I wanted to join in, so I brought up some of the wool fibre I still had left and hadn’t spun up yet (in this case it was Grade A USA Top, in natural white) and tried to spin it fairly fine. I then decided to ply it too… (because when tight for time… why NOT do twice the work, right?)

My…. thought… is that when I learn to tablet weave, it would be nice to use handspun, hand dyed yarn for a project. Though I still don’t know how to tablet weave, and I’ve heard it’s easier to learn with cotton… but that’s another story all together…

A little video from my Instagram feed plying the yarn on the spinning wheel borrowed from Black Sheep Handspvn.

After spinning plying, I put the yarns on my make-shift warping board (dowels pushed between books and DVDs on my bookshelf) and then scoured the wool in washing soda and dish detergent as per my friend’s instructions. The last time I dyed with indigo the colour faded a LOT when I washed the wool… so I figured whatever I could do to try to get any extra oils out of the wool before dyeing, the better!

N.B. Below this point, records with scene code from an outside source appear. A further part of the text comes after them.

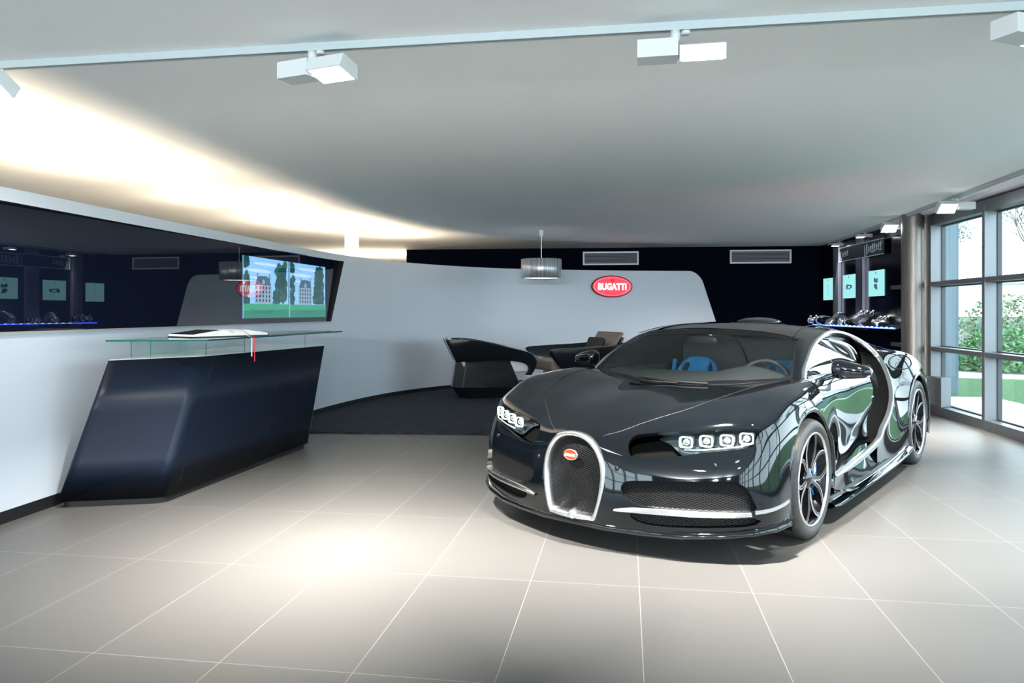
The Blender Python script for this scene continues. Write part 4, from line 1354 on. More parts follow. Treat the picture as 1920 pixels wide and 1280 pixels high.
for px, lab, tl, en, tg in ((1795, 'white square flood on window track, nearest to the right edge', 42, 110, (3.9, 8.2, 0)), (1684, 'white square flood in front of the steel column', 42, 60, (4.0, 12.0, 0)),
                   (1622, 'small cylinder-like spot before the signed glass panel', 5, 8, None), (1574, 'smallest track spot at the far navy corner', 5, 8, None)):
    q = on_line(T2a, T2b, px)
    fixture(q, math.atan2(d2.y, d2.x)+R(96), R(tl), lab, energy=en, target=tg, scale=1.0 if px > 1650 else .62)

# ---- reception desk
deskm = mat('desk_navy', (.005, .009, .02), .42, 0, .22, coat=.0)
noise_vary(deskm, (.004, .008, .018), (.0055, .010, .022), 90)
DK = empty('reception_desk', (-2.3, 5.8, 0), 0, 'dark navy slanted reception desk with glass counter against the white wall', 'desk')
def dk(p): return (p[0]+2.3, p[1]-5.8, p[2])
B = [(-3.02,4.84),(-2.345,4.945),(-1.945,7.03),(-2.62,7.25)]; T = [(-2.66,4.83),(-2.205,5.30),(-1.765,6.97),(-2.50,7.35)]
# rounded corner between the two visible faces: sweep the plan with blended vertices
def round_poly(P, rad, n=8):
    out = []
    for i, p in enumerate(P):
        r = rad[i]; p = Vector(p); a = (Vector(P[i-1])-p).normalized(); b = (Vector(P[(i+1) % len(P)])-p).normalized()
        if r == 0: out += [p]*(n+1); continue
        for k in range(n+1):
            t = k/n; q = (1-t)**2*(p+a*r)+2*t*(1-t)*p+t*t*(p+b*r); out.append(q)
    return out
def desk_ring(z, inset=0.0):
    t = z/.97; P = [((1-t)*b[0]+t*a[0], (1-t)*b[1]+t*a[1]) for a, b in zip(T, B)]
    c = Vector((sum(p[0] for p in P)/4, sum(p[1] for p in P)/4))
    P = [tuple(Vector(p)+(c-Vector(p)).normalized()*inset) for p in P]
    return [(q.x, q.y, z) for q in round_poly(P, [.08, .055, .0, .0])]
m = MB(); rows = [[dk(p) for p in desk_ring(z)] for z in (.045, .30, .62, .97)]
m.grid(rows, True, True); m.add(rows[0], [tuple(range(len(rows[0])))], False); m.add(rows[-1], [tuple(range(len(rows[-1])))[::-1]], False)
body = m.build('desk_body', deskm, DK)
wnm = body.modifiers.new('w', 'WEIGHTED_NORMAL'); wnm.weight = 100; wnm.mode = 'FACE_AREA'
m = MB(); m.prism([dk((*p[:2], 0))[:2] for p in desk_ring(.03, .05)], 0.0, .05); m.build('plinth', blackm, DK)
top_m = mat('desk_top_glass', (.42, .44, .43), .12, 0, .6)
m = MB(); m.hexa([dk((q[0], q[1], .970)) for q in desk_ring(.97)][::1], [dk((q[0], q[1], .974)) for q in desk_ring(.97)]); m.build('desk_top', top_m, DK)
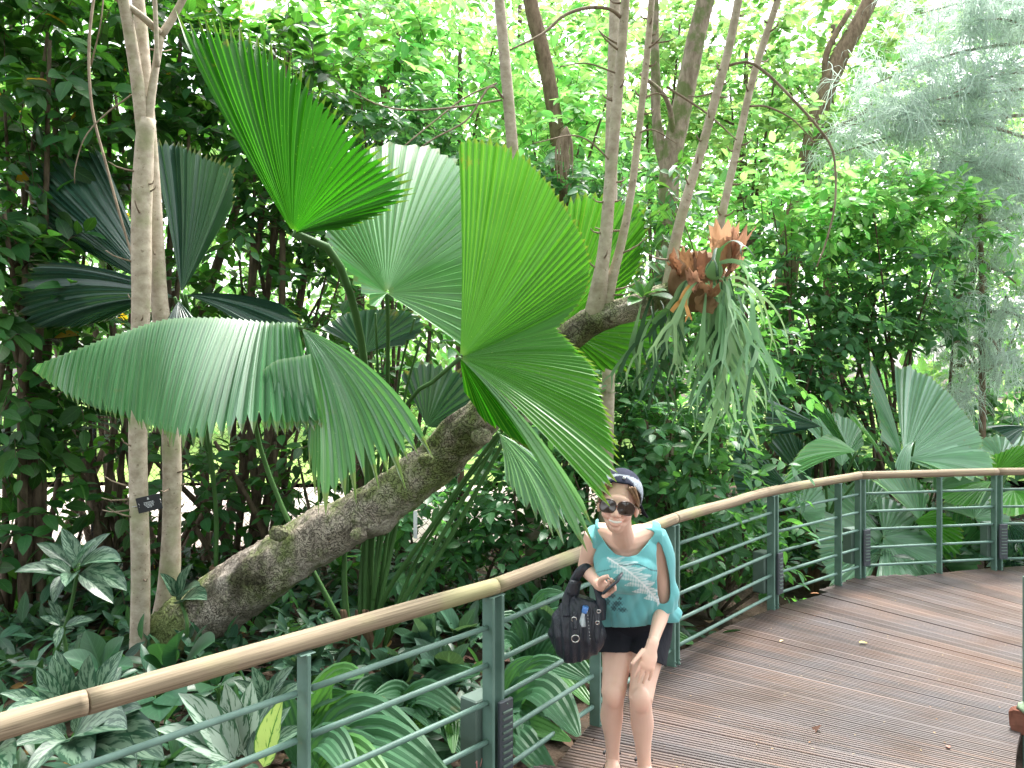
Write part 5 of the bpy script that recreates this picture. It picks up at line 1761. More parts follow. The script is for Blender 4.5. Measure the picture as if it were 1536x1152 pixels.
aglaonema('dark silver-marked plant at the foot of the leaning trunk', (280, 960, 5.4), [((270, 900, 5.6), (300, 878, 5.4)), ((268, 900, 5.6), (290, 845, 5.5)), ((270, 905, 5.6), (310, 900, 5.3)), ((265, 895, 5.6), (240, 860, 5.5))])

# dark round-leaved seedlings
SEED = 'dark round-leaved seedlings'
M_RND = leaf_mat('dark_round_leaf', (.025, .085, .04), (.07, .2, .03), .2, .38, .2, .02, .5, .35)


def seedling(label, base, leaves, mat=M_RND, w=.62):
    root = thing('seedling', label, 'plant', P(*base), SEED)
    for k, (a_, b_) in enumerate(leaves):
        A = (P(*b_) - P(*a_)).length
        lf = leaf_to(root, mat, a_, b_, A * w, .45, fold=.12, seed=k, waist=.48)
        V, Fs, uv = tube([P(*base), (P(*base) + P(*a_)) / 2 + Vector((0, 0, .03)), P(*a_)], [.005, .004, .003], 6, 8)
        build('leaf_stalk', V, Fs, M_PET, lf, uv)


seedling('dark round-leaved seedling at the foot of the leaning trunk', (265, 1060, 4.9), [((264, 1000, 4.9), (266, 950, 4.7)), ((250, 1002, 4.9), (236, 965, 4.7)), ((276, 1002, 4.9), (322, 962, 4.7)), ((244, 1008, 4.85), (214, 988, 4.7)), ((280, 1008, 4.8), (318, 1000, 4.6))])
seedling('dark round-leaved seedling just below the handrail at left', (236, 1110, 4.2), [((236, 1050, 4.2), (240, 1082, 3.9)), ((228, 1045, 4.2), (192, 1062, 4.0)), ((244, 1042, 4.2), (272, 1058, 4.0)), ((232, 1040, 4.25), (218, 1010, 4.2))])
seedling('dark broad seedling in the shade between the aglaonemas', (150, 1040, 4.7), [((150, 1000, 4.7), (128, 946, 4.7)), ((155, 1000, 4.7), (186, 955, 4.7)), ((148, 1005, 4.65), (90, 985, 4.5)), ((158, 1005, 4.65), (200, 1000, 4.6))])
seedling('dark glossy seedling behind the lowest railing bar', (330, 1075, 4.2), [((322, 1030, 4.2), (300, 1040, 4.0)), ((326, 1028, 4.2), (318, 1000, 4.2)), ((330, 1030, 4.2), (352, 1012, 4.1))])

# low prayer-plant like leaves in front of the stump
M_PRAY = leaf_mat('striped_low_leaf', (.05, .125, .075), (.1, .2, .06), .2, .42, .3, .02, .45, .45)
r = np.random.default_rng(64)
for (x, y, d, lab) in [(630, 950, 5.3, 'low striped plant behind the upper bar left of the middle post'), (690, 935, 5.3, 'low striped plant touching the back of the middle railing post'),
                       (600, 1010, 4.9, 'low striped plant right of the palm stump'), (665, 1000, 4.9, 'low striped plant among arching leaves behind the middle post'),
                       (820, 945, 5.4, 'low striped plant behind the dark handbag'), (455, 985, 5.0, 'low striped plant left of the palm stump')]:
    root = thing('striped_plant', lab, 'plant', P(x, y + 60, d), 'low striped plants near the palm stump')
    for k in range(13):
        an = r.uniform(0, 6.28)
        a_ = (x + r.normal() * 6, y + 20 + r.normal() * 8, d)
        b_ = (x + math.cos(an) * r.uniform(25, 52), y + r.uniform(-48, 30), d - .15 + math.sin(an) * .18)
        A = (P(*b_) - P(*a_)).length
        lf = leaf_to(root, M_PRAY, a_, b_, A * .42, .5, fold=.15, seed=k)
        V, Fs, uv = tube([P(x, y + 60, d), P(*a_)], [.004, .003], 5, 4)
        build('leaf_stalk', V, Fs, M_PET, lf, uv)

# broad arching pleated leaves behind the railing
M_ARCH = palm_mat('arching_pleated_leaf', (.045, .135, .062), (.09, .27, .05), .24, .45, .35, (.065, .155, .08), .05, .08)
M_ARCH2 = palm_mat('bright_arching_leaf', (.07, .20, .05), (.14, .40, .05), .3, .4, .5, (.11, .25, .08), .05, .08)


def arching(label, base, leaves, w=.13):
    root = thing('arching_plant', label, 'plant', P(*base), 'broad arching plants behind the railing')
    for k, lf in enumerate(leaves):
        a_, m_, b_ = lf[0], lf[1], lf[2]
        mat = lf[3] if len(lf) > 3 else M_ARCH
        ww = lf[4] if len(lf) > 4 else w
        c = catmull(PP([a_, m_, b_]), 15)
        T = nrm(np.gradient(c, axis=0))
        V, U = [], []
        npl = 10
        for i in range(15):
            t = i / 14
            out = np.array([.12, -.75, .75])
            nv = nrm(out - T[i] * np.dot(out, T[i]))
            s = np.cross(T[i], nv)
            hw = ww / 2 * max(.04, math.sin(math.pi * (t ** .85) * .97 + .06)) ** .65
            for j in range(npl + 1):
                q = 2 * j / npl - 1
                V.append(c[i] + s * q * hw + nv * (abs(q) * hw * .30 + hw * .055 * (1 if j % 2 else -1)))
                U.append((j / 2, .1 + .84 * t))
        Fs = [(i * (npl + 1) + j, i * (npl + 1) + j + 1, (i + 1) * (npl + 1) + j + 1, (i + 1) * (npl + 1) + j) for i in range(14) for j in range(npl)]
        lo = build('leaf', V, Fs, mat, root, U, True, sharp=14)
        V, Fs, uv = tube([P(*base), (P(*base) + P(*a_)) / 2 + Vector((0, 0, .02)), P(*a_)], [.008, .007, .006], 6, 6)
        build('leaf_stalk', V, Fs, M_PET, lo, uv)
    return root


arching('broad arching plant filling the bottom below the palm stump', (480, 1200, 3.9),
        [((470, 1130, 4.0), (540, 1075, 3.8), (660, 1150, 3.4), M_ARCH, .20), ((455, 1110, 4.1), (520, 1070, 3.9), (610, 1130, 3.5), M_ARCH2, .20), ((470, 1160, 3.9), (560, 1110, 3.6), (690, 1190, 3.2), M_ARCH, .2), ((440, 1120, 4.1), (500, 1020, 4.0), (545, 1015, 3.8), M_ARCH2, .14),
         ((470, 1170, 3.8), (520, 1130, 3.5), (600, 1200, 3.2), M_ARCH2, .16), ((450, 1150, 4.0), (420, 1050, 4.0), (380, 1030, 3.8), M_ARCH, .12), ((480, 1130, 4.1), (470, 1060, 4.1), (520, 1040, 3.9), M_ARCH, .12), ((455, 1170, 3.8), (490, 1110, 3.6), (540, 1180, 3.3), M_ARCH, .15)])
arching('broad arching plant whose leaf loops beside the middle post', (600, 1140, 4.6),
        [((600, 1090, 4.6), (635, 1040, 4.4), (715, 1090, 4.1), M_ARCH, .15), ((598, 1090, 4.6), (640, 1055, 4.4), (700, 1140, 4.0), M_ARCH, .12), ((605, 1085, 4.6), (600, 1040, 4.5), (560, 1045, 4.3), M_ARCH, .13), ((610, 1100, 4.5), (670, 1070, 4.3), (680, 1130, 4.0), M_ARCH2, .10),
         ((606, 1090, 4.7), (660, 1020, 4.7), (720, 1010, 4.6), M_ARCH, .14), ((596, 1100, 4.6), (620, 1060, 4.4), (660, 1100, 4.1), M_ARCH, .12), ((590, 1090, 4.7), (560, 1030, 4.7), (520, 1060, 4.5), M_ARCH, .13)])
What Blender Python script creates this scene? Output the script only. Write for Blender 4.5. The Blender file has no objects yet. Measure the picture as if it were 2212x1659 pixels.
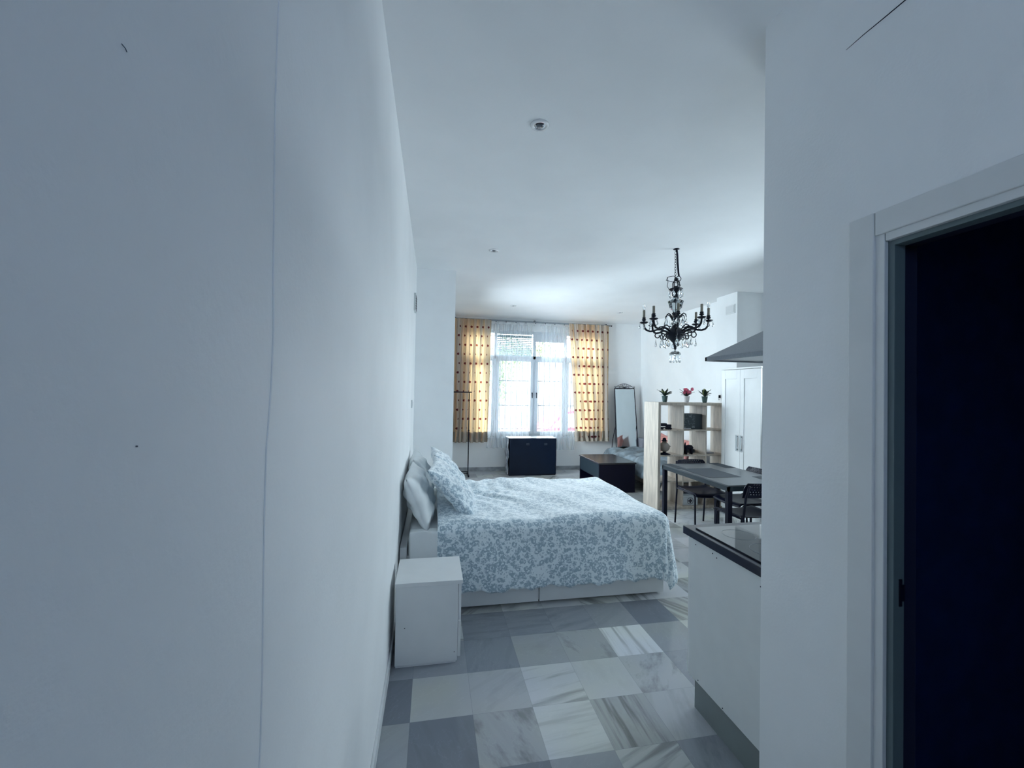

(Oh yeah… and Superstore didn’t have Washing Soda.. so I had to make my own. Nothing like a 420F oven on one of the hottest days of summer… and nothing like making another step while in a hurry! LOL)


When I first arrived, I was a bit late (darn transit) so there were already items in the dye pot.. but that meant I got to throw one of the skeins of my two-ply wool (along with about 2 meters of white linen) into the alum mordant pot.


After the fibre had simmered in the mordant pot for about an hour, it was time for the madder bath.

Another friend also dyed some silk in the same madder pot, and it was interesting to see how all the different fibers took the colour differently.

Taking the fibre out…

After the madder dye pot had “cooked” with the wool yarn, silk fabric, and linen fabric for about an hour, our hostess took the fibre out of the pot to rinse. There was a small amount of dye material still on the fibre, so it took a fair amount of rinsing to get the fabric and yarn clean.

My friend’s lightweight silk dyed a fairly bright orange. It looks amazing next to the indigo-dyed silk too! (See below)

The wool took the colour to a medium coral – leaning to orange rather than red. (The photo at the top of the post.)

On the other hand, the linen went a pale blue-tinted pink which I didn’t really like at all for what I had in mind for the fabric. I opted to toss the fabric in the indigo dye pot instead of letting it dry.